Go back

IPCC links global warming to extreme weather events

There is evidence that climate extremes have changed as a result of greenhouse-gas emissions caused by human activities, says a report by the Intergovernmental Panel on Climate Change.

A summary of the “Special report on managing the risks of extreme events and disasters to advance climate change adaptation” was published for policymakers on 18 November.

The report finds that it is likely that anthropogenic influences have led to warming of extreme daily maximum and minimum temperatures, with probability estimated at 66 per cent at least.

It is “virtually certain”, it adds, that the magnitude and frequency of hot days will increase in the future and “very likely” that there will be an increase in heat waves over most land areas.

It also finds that there is at least a 66 per cent probability that there has been an anthropogenic influence on increasing extreme coastal high water due to rising sea levels. It cites small island settlements as likely to be especially vulnerable as a result of sea-level rise.

In addition, it says, greenhouse-gas emissions seem to have caused more intense and longer droughts in some regions, though it notes that the evidence is not conclusive.

The report highlights the difficulty of assessing how global warming impacts on certain extreme weather events, such as hurricanes and tornadoes. Since extreme events are rare, it adds, there is little data on which to base such assessments.

Speaking to the Guardian newspaper, the IPCC’s chairman, Rajendra Pachauri, said that although he was prepared for attacks from climate sceptics, he was confident that most of the world would accept the findings.

“Some find us inconvenient. We will always be opposed by vested interests, and if people still want to attack us, there’s nothing we can do about it,” he said.

The report also looks at how extreme climate events impact on society and concludes that economic losses from weather- and climate-related disasters have increased, although figures fluctuate from year to year.

Such economic losses are higher in developed countries, it adds, but deaths and economic losses as a proportion of GDP are higher in the developing world.
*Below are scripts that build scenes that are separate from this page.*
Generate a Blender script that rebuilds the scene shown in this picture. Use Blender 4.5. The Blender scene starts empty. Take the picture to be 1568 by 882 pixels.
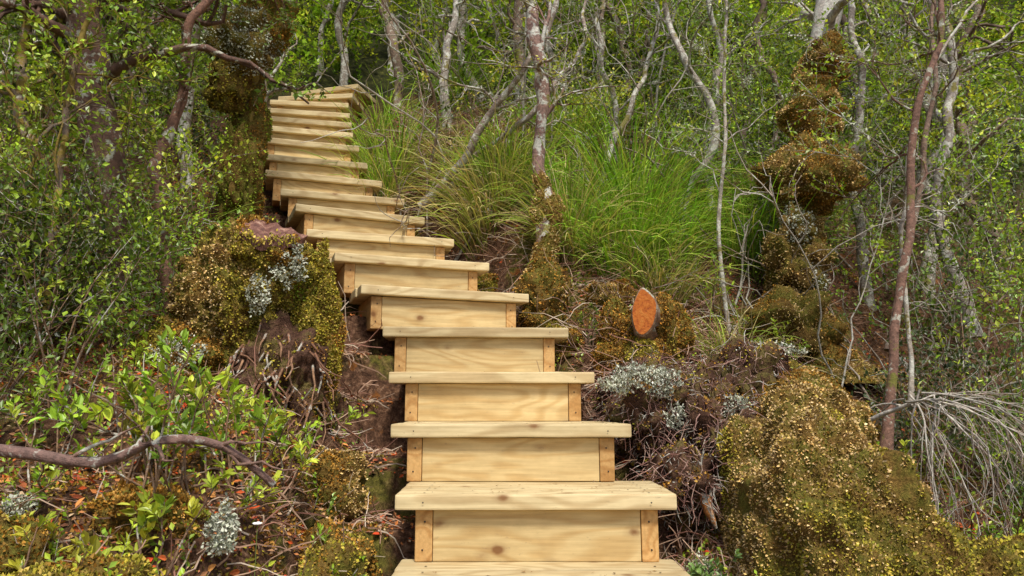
import bpy, bmesh, math, numpy as np
from mathutils import Vector, Matrix
rng=np.random.default_rng(11)
scene=bpy.context.scene
# ------------------------------------------------------------------ utils
def nrm(v): return v/np.maximum(np.linalg.norm(v,axis=-1,keepdims=True),1e-9)
def A(*a): return np.array(a,dtype=float)
def sstep(a,b,x):
    t=np.clip((x-a)/(b-a),0,1); return t*t*(3-2*t)
def vnoise(p,seed=0):
    p=np.asarray(p,float); i=np.floor(p).astype(np.int64); f=p-i; f=f*f*(3-2*f)
    def h(a,b,c):
        n=(a*73856093)^(b*19349663)^(c*83492791)^(seed*26544357)
        n=((n^(n>>13))*1274126177)&0x7fffffff
        n=((n^(n>>15))*739391)&0x7fffffff
        return ((n^(n>>11))&0xffff)/65535.
    x,y,z=i[...,0],i[...,1],i[...,2]; u,v,w=f[...,0],f[...,1],f[...,2]
    r=0
    for dx in (0,1):
        for dy in (0,1):
            for dz in (0,1):
                r=r+h(x+dx,y+dy,z+dz)*(u if dx else 1-u)*(v if dy else 1-v)*(w if dz else 1-w)
    return r
def fbm(p,o=3,seed=0):
    p=np.asarray(p,float); s=0;a=.5;t=0
    for k in range(o):
        s=s+a*vnoise(p*(2**k)+k*17.3,seed+k); t+=a; a*=.5
    return s/t
class MB:
    def __init__(s): s.V=[];s.Q=[];s.T=[];s.C=[];s.qm=[];s.tm=[];s.n=0
    def add(s,V,F,col,m=0):
        V=np.asarray(V,float).reshape(-1,3); col=np.asarray(col,float)
        if col.ndim==1: col=np.tile(col,(len(V),1))
        s.V.append(V); s.C.append(col.reshape(-1,3)); F=np.asarray(F,np.int64)+s.n
        if F.shape[1]==4: s.Q.append(F); s.qm.append(np.full(len(F),m))
        else: s.T.append(F); s.tm.append(np.full(len(F),m))
        s.n+=len(V)
    def build(s,name,mats,parent=None,smooth=True):
        V=np.concatenate(s.V); C=np.concatenate(s.C)
        Q=np.concatenate(s.Q) if s.Q else np.zeros((0,4),np.int64)
        T=np.concatenate(s.T) if s.T else np.zeros((0,3),np.int64)
        mi=np.concatenate([*(s.qm or [np.zeros(0)]),*(s.tm or [np.zeros(0)])]).astype(np.int32)
        me=bpy.data.meshes.new(name)
        me.vertices.add(len(V)); me.vertices.foreach_set('co',V.astype(np.float32).ravel())
        L=np.concatenate([Q.ravel(),T.ravel()]).astype(np.int32)
        me.loops.add(len(L)); me.loops.foreach_set('vertex_index',L)
        me.polygons.add(len(Q)+len(T))
        st=np.concatenate([np.arange(len(Q))*4,len(Q)*4+np.arange(len(T))*3]).astype(np.int32)
        me.polygons.foreach_set('loop_start',st)
        me.polygons.foreach_set('material_index',mi)
        me.polygons.foreach_set('use_smooth',np.full(len(st),smooth))
        me.update(calc_edges=True)
        at=me.attributes.new('Col','FLOAT_COLOR','POINT')
        c4=np.ones((len(V),4),np.float32); c4[:,:3]=np.clip(C,0,1); at.data.foreach_set('color',c4.ravel())
        for m in mats: me.materials.append(m)
        ob=bpy.data.objects.new(name,me); scene.collection.objects.link(ob)
        if parent: ob.parent=parent
        return ob
def empty(name,loc=(0,0,0)):
    e=bpy.data.objects.new(name,None); e.location=(0,0,0); scene.collection.objects.link(e); return e
def tubes(mb,P,R,sides,col,m=0):
    N,M,_=P.shape
    T=np.gradient(P,axis=1); T=nrm(T)
    ref=nrm(rng.normal(size=(N,1,3))*.3+A(.9,.35,.1)) ; 
    Aa=nrm(np.cross(T,np.broadcast_to(ref,T.shape))); B=np.cross(T,Aa)
    a=np.arange(sides)/sides*2*math.pi
    V=P[:,:,None]+R[:,:,None,None]*(np.cos(a)[None,None,:,None]*Aa[:,:,None]+np.sin(a)[None,None,:,None]*B[:,:,None])
    idx=np.arange(N*M*sides).reshape(N,M,sides); nx=np.roll(idx,-1,axis=2)
    F=np.stack([idx[:,:-1],nx[:,:-1],nx[:,1:],idx[:,1:]],-1).reshape(-1,4)
    col=np.asarray(col,float)
    if col.ndim==1: C=col
    elif col.ndim==2: C=np.repeat(col,M*sides,axis=0)
    else: C=np.repeat(col.reshape(-1,3),sides,axis=0)
    mb.add(V,F,C,m)
def ribbons(mb,P,W,S,col,m=0):
    N,M,_=P.shape
    V=np.stack([P-W[:,:,None]*S[:,None],P+W[:,:,None]*S[:,None]],2)
    idx=np.arange(N*M*2).reshape(N,M,2)
    F=np.stack([idx[:,:-1,0],idx[:,:-1,1],idx[:,1:,1],idx[:,1:,0]],-1).reshape(-1,4)
    C=np.repeat(col,M*2,axis=0) if col.ndim==2 else np.repeat(col.reshape(-1,3),2,axis=0)
    mb.add(V,F,C,m)
def leaves(mb,b,d,n,L,W,col,m=0,rich=False):
    d=nrm(d); s=nrm(np.cross(d,n)); n=np.cross(s,d); L=np.asarray(L)[:,None]; W=np.asarray(W)[:,None]
    N=len(b)
    if rich:
        V=np.stack([b, b+.3*L*d+.45*W*s+.10*W*n, b+.68*L*d+.42*W*s+.06*W*n, b+L*d-.12*L*n,
                    b+.68*L*d-.42*W*s+.06*W*n, b+.3*L*d-.45*W*s+.10*W*n],1)
        k=np.arange(N)[:,None]*6
        F=np.concatenate([k+A(0,3,2,1).astype(int),k+A(0,5,4,3).astype(int)])
        mb.add(V,F,np.repeat(col,6,axis=0),m)
    else:
        V=np.stack([b,b+.5*L*d+.5*W*s+.15*W*n,b+L*d,b+.5*L*d-.5*W*s+.15*W*n],1)
        k=np.arange(N)[:,None]*4
        F=np.concatenate([k+A(0,2,1).astype(int),k+A(0,3,2).astype(int)])
        mb.add(V,F,np.repeat(col,4,axis=0),m)
def grow(S,D,L,M,wig,up):
    N=len(S); P=np.zeros((N,M,3)); P[:,0]=S; d=nrm(D)
    for k in range(1,M):
        P[:,k]=P[:,k-1]+d*(L/(M-1))[:,None]
        d=nrm(d+rng.normal(size=(N,3))*wig+A(0,0,up))
    return P
def samp(P,t):
    N,M,_=P.shape; f=t*(M-1); i=np.clip(f.astype(int),0,M-2); f=(f-i)[:,None]; k=np.arange(N)
    a=P[k,i]; b=P[k,i+1]; return a*(1-f)+b*f, nrm(b-a)
def kids(P,k,t0,t1,ang,up,jit=.3):
    pp=np.repeat(P,k,axis=0); t=rng.uniform(t0,t1,len(pp))
    s,T=samp(pp,t); r=nrm(np.cross(T,rng.normal(size=T.shape)))
    an=ang+rng.normal(size=(len(pp),1))*jit
    return s,nrm(np.cos(an)*T+np.sin(an)*r+A(0,0,up)),t
def mixc(cs,n,w=None):
    cs=np.array(cs); i=rng.choice(len(cs),n,p=w); j=rng.choice(len(cs),n,p=w); f=rng.random((n,1))
    return cs[i]*f+cs[j]*(1-f)
def leafy(mbt,mbl,S,D,L,nl,ll,cs,w=None,wig=.18,up=.05,rich=False,wr=.6,tr=.0016,tcol=(.16,.10,.06),M=4,clus=None,spread=.9):
    P=grow(S,D,L,M,wig,up); N=len(S)
    if mbt is not None:
        tubes(mbt,P,np.linspace(tr,tr*.5,M)[None].repeat(N,0),3,np.array(tcol)*rng.uniform(.6,1.5,(N,1)))
    cb=mixc(cs,N,w) if clus is None else clus
    PP=np.repeat(P,nl,axis=0); t=np.tile((np.arange(nl)+.6)/nl,N)*.95+rng.uniform(-.03,.03,N*nl); t=np.clip(t,.05,1)
    b,T=samp(PP,t); r=nrm(np.cross(T,rng.normal(size=T.shape)))
    d=nrm(T*.55+r*spread+A(0,0,.18)); n=nrm(A(0,-.25,1)+rng.normal(size=d.shape)*.55)
    l=ll*rng.uniform(.6,1.3,len(b))
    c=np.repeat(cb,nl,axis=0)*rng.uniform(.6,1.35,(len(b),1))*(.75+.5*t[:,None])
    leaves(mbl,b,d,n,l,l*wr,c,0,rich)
def crspline(pts,M):
    p=np.array(pts,float); p=np.vstack([2*p[0]-p[1],p,2*p[-1]-p[-2]]); n=len(p)-3
    out=[]
    for u in np.linspace(0,n-1e-6,M):
        i=int(u); t=u-i; a,b,c,d=p[i:i+4]
        out.append(.5*((2*b)+(-a+c)*t+(2*a-5*b+4*c-d)*t*t+(-a+3*b-3*c+d)*t**3))
    return np.array(out)
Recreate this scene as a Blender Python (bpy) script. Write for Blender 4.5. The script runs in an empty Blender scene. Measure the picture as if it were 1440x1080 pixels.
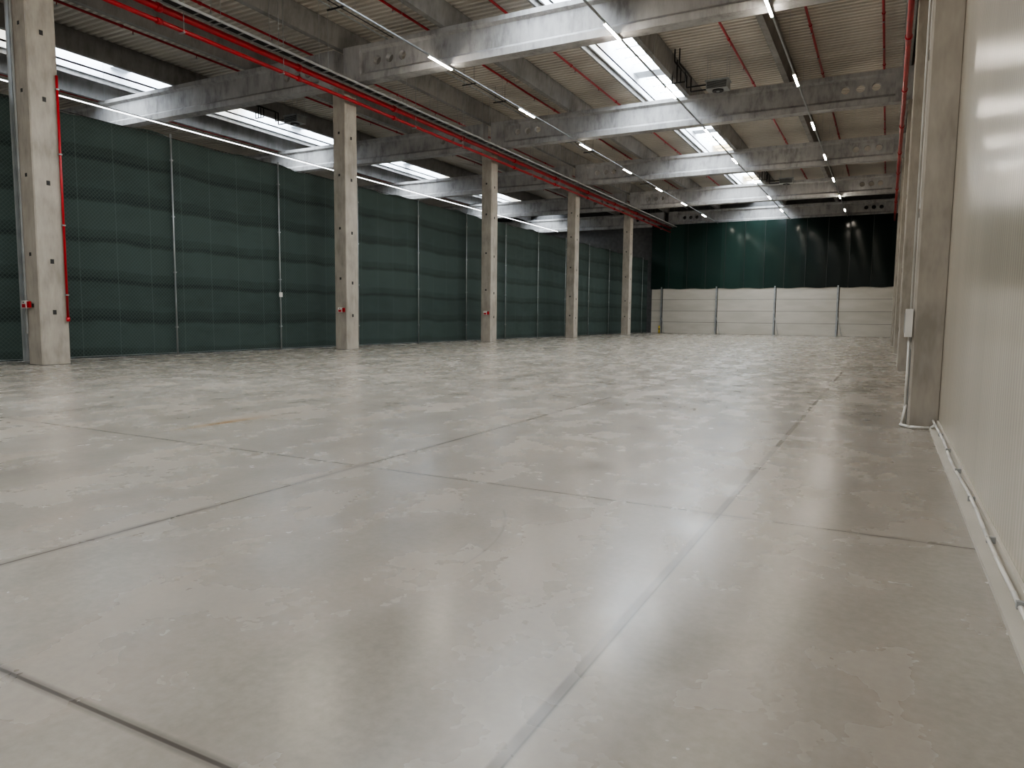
import bpy, bmesh, math, random
from mathutils import Vector, Matrix
random.seed(4)
S=bpy.context.scene
COL=bpy.context.collection
try: S.view_settings.look='AgX - Medium High Contrast'
except Exception as e: print(e)

# ------------------------------------------------------------------ materials
def newmat(name):
    m=bpy.data.materials.new(name); m.use_nodes=True
    nt=m.node_tree; nt.nodes.clear()
    out=nt.nodes.new('ShaderNodeOutputMaterial'); b=nt.nodes.new('ShaderNodeBsdfPrincipled')
    nt.links.new(b.outputs[0],out.inputs[0])
    return m,nt,b
class NG:
    def __init__(s,nt): s.nt=nt
    def n(s,t,**k):
        x=s.nt.nodes.new(t)
        for a,v in k.items(): setattr(x,a,v)
        return x
    def l(s,a,b): s.nt.links.new(a,b)
    def math(s,op,a,b=None,c=None,clamp=False):
        x=s.nt.nodes.new('ShaderNodeMath'); x.operation=op; x.use_clamp=clamp
        for i,v in enumerate((a,b,c)):
            if v is None: continue
            if isinstance(v,(int,float)): x.inputs[i].default_value=v
            else: s.l(v,x.inputs[i])
        return x.outputs[0]
    def noise(s,vec,scale,detail=4,rough=.55,dist=0):
        x=s.nt.nodes.new('ShaderNodeTexNoise'); x.inputs['Scale'].default_value=scale
        x.inputs['Detail'].default_value=detail; x.inputs['Roughness'].default_value=rough
        x.inputs['Distortion'].default_value=dist
        s.l(vec,x.inputs['Vector']); return x.outputs['Fac']
    def ramp(s,fac,stops):
        x=s.nt.nodes.new('ShaderNodeValToRGB'); e=x.color_ramp.elements
        while len(e)<len(stops): e.new(.5)
        for i,(p,c) in enumerate(stops):
            e[i].position=p; e[i].color=(c[0],c[1],c[2],1) if not isinstance(c,(int,float)) else (c,c,c,1)
        s.l(fac,x.inputs[0]); return x.outputs[0]
    def mix(s,fac,a,b,mode='MIX'):
        x=s.nt.nodes.new('ShaderNodeMix'); x.data_type='RGBA'; x.blend_type=mode
        for i,v in ((0,fac),(6,a),(7,b)):
            if isinstance(v,(int,float)): x.inputs[i].default_value=v
            elif isinstance(v,tuple): x.inputs[i].default_value=(*v,1)
            else: s.l(v,x.inputs[i])
        return x.outputs[2]
    def pos(s):
        g=s.nt.nodes.new('ShaderNodeNewGeometry'); return g.outputs['Position']
    def mapv(s,vec,scale):
        m=s.nt.nodes.new('ShaderNodeMapping'); m.inputs['Scale'].default_value=scale; s.l(vec,m.inputs[0]); return m.outputs[0]
    def bump(s,h,strength,dist,b):
        x=s.nt.nodes.new('ShaderNodeBump'); x.inputs['Strength'].default_value=strength; x.inputs['Distance'].default_value=dist
        s.l(h,x.inputs['Height']); s.l(x.outputs[0],b.inputs['Normal'])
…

Commenting on the report, Simon Brown, climate extremes research manager at the Met Office Hadley Centre, said the review would be helpful in progressing science on the topic:

“This focus of the IPCC on extremes is very welcome as less emphasis has traditionally been given to these phenomena which are very likely to be the means by which ordinary people first experience climate change,” he said in a statement.

“Human susceptibility to weather mainly arises through extreme weather events so it is appropriate that we focus on these which, should they change for the worse, would have wide ranging and significant consequences,” he added.

Bob Ward, policy and communications director at the Grantham Research Institute at London School of Economics, said that governments should realise the risks of climate change as they were preparing for the United Nations climate change summit that starts in Durban, South Africa, this month.

“This expert review of the latest available scientific evidence clearly shows that climate change is already having an impact in many parts of the world on the frequency, severity and location of extreme weather events, such as heatwaves, droughts and flash floods. This is remarkable because extreme events are rare and it is difficult to detect statistically significant trends in such small sets of data.

“Governments must focus clearly on reaching a strong international agreement to strengthen their efforts to reduce emissions and to prepare their populations for those impacts of climate change that cannot now be avoided,” he said in the same statement.